‘I regret we weren’t able to arrest the suspect earlier’

The carnage caused by Anders Breivik began with a bomb in Oslo and culminated in a massacre of young people on the island of Utoya.

‘I regret we weren’t able to arrest the suspect earlier’

Eight people were killed when his device exploded at the high-rise building in Oslo at 3.26pm local time on July 22 last year.

It left a dust-clogged square covered in twisted metal and shattered glass.

Police described it as an “Oklahoma city-type” bombing, targeting a government building, perpetrated by a home-grown assailant and using the same mix of fertiliser and fuel that blew up a building in the US in 1995. The bomb was packed into a panel truck outside the building.

An agricultural supplier said Breivik bought six tonnes of fertiliser in the weeks before the explosion.

But as police battled to deal with the effects of the bomb, a much more deadly attack was about to begin 40km north-west of the capital.

Breivik, dressed as a policeman, drove to a lake outside the capital and took a ferry to the island of Utoya, where hundreds of young people were attending a summer camp organised by the youth wing of the Labour Party.

At around 4.50pm he opened fire, claiming another 69 lives. It is claimed that he beckoned to his young victims before shooting them one by one.

Survivors of the shooting spree described hiding and fleeing into the water to escape. Police arrived on the island an hour and a half after the gunman first opened fire, because they did not have quick access to a helicopter and could not find a boat to reach the scene just several hundred yards away.

When the armed officers did locate a boat they overloaded it, causing it to break down.

Breivik surrendered when officers finally reached him on Utoya at 6.35pm.

Oslo police director Oeystein Maeland said later: “I regret we weren’t able to arrest the suspect earlier than we did.”

He went on: “Could police have been faster? The answer is ‘yes’.

“If the boat hadn’t been over capacity, police would have been on Utoya faster.”

Mr Maeland added: “If it would have led to another and better result is nothing we know for sure, but we can’t rule it out.
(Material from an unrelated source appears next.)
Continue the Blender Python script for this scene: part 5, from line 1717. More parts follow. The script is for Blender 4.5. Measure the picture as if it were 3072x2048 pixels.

And it’s tough, like I’ve said before, to think that lives thereby would have been saved.”

Chilling accounts soon emerged of what happened at the camp.

A 15-year-old, Elise, said she heard gunshots but then saw a police officer and thought she was safe. Then the man started shooting people in front of her.

“I saw many dead people,” she said.

“He first shot people on the island. Afterwards he started shooting people in the water.”

Dana Berzingi, 21, said several victims “had pretended they were dead to survive”.

But after shooting them with one gun, he blasted them in the head with a shotgun, he added.